E3 Was A Meeting That Could Have Been An Email
For twenty years, E3 was the closest thing to untouchable in the industry. It was the undisputed king of summer when it came to video games. But now, on a weekend in which Xbox Bethesda was the only showcase really worthy of E3, the event itself feels unnecessary.
I take no pleasure in typing this article. Going to E3 was a lifelong dream of mine, and I count my first trip to E3 in 2017 among the highlights of my life. However, it’s time to face facts. E3 is now a meeting that could, and probably should, have been an email.
Xbox Bethesda Showed Up
I can’t write this article without saying this. I’ve spent the last few years being very mean, and rightfully so, to Microsoft. For the last few years, their events have been a haze of “WORLD PREMIERE” announcements that don’t sell me on anything. But as is always my policy, when you do good, I say nice things. Xbox Bethesda knocked it out of the park this year.

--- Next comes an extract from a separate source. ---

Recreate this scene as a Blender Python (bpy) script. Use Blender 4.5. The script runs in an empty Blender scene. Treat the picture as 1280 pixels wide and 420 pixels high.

I’ve been wondering if maybe they were just the best of a bunch of terrible shows. And while they may be that, I think their showing this year would hold up even on a strong year. Starfield, Redfall, STALKER 2, Age of Empires 4, Outer Worlds 2, Forza, and let’s not forget the Murder Rooster (TM) of Far Cry 6.
More important than that is Microsoft has finally heard what I’ve been shouting from the rooftops for years. Stop tagging each of the trailers as world premieres and say something that matters. Well, they listened. Instead, they tagged almost every trailer with “Available day one on Xbox Game Pass.” Hot Damn.
I have not been shy in my praise of Game Pass, which I believe is the best value in gaming right now. I said in the lead-up to E3 that Microsoft’s win condition was making Game Pass front and center, and they accomplished that in spades. If I were Microsoft, I’d be on the phone with Geoff Keighley right now trying to secure a 6-hour Xbox-only presentation for Summer 2022.
Everyone Else
I actually think Ubisoft put on a decent show. And Devolver Digital did what Devolver Digital does. Square Enix laid an egg, and Capcom was disappointing as well. Where was the EA play? Did Bandai NAMCO sleep through their showcase? I say every year that the PC gaming show is my least favorite presentation, and this year was no different.
And I started to wonder: did the game showcases not live up? Or did E3 not provide the platform that they usually do? Let me explain.
Part of E3’s mystical aura is making the mundane seem extraordinary. You take an announcement that in the grand scheme of things, doesn’t mean much, and because it’s at E3, it means more. C announcements become B’s. B’s become A’s, and A’s become legendary. That is the power of E3 at its best.
Well, we are far from E3’s best. In fact, we may be at its worst. And so Square-Enix’s showcase, which was a C- in my book, remains a C-.
This Format Doesn’t Work
Let it be known that a digital-only E3 doesn’t work. Because if it’s a digital-only event, why wouldn’t the developers just run their own events where they get to be the stars? Xbox/Bethesda could have run their own 6-hour event, spending 90 minutes showing off their games and then seven 30 minute presentations going behind the scenes and in-depth on their biggest titles. Call it Xbox Around the Clock for all I care.
Square-Enix could wait until they have updates on all their major releases and easily hold their own 4-hour event in the middle of July. Ubisoft and EA could do the same. The only ones who couldn’t do so are the smaller and mid-tier developers, and the problem is, they don’t carry the weight of E3. That’s exactly what we’re seeing right now.
Rumor has it, E3 is intent on going to a hybrid event next year, which is what they should do. E3 needs the physical event to be its excuse for the ridiculousness that it is. You can justify a series of over-the-top press conferences when you’ve got convention centers packed with a hundred thousand people.
E3 has room to be relevant, but this should be a stark wake-up call. Every decision they made this year short of Goldenboy was the wrong one. So go back to the drawing board, and in the words of a producer I once had critiquing the show: Do it better. Hopefully, I’ll see you in person next year.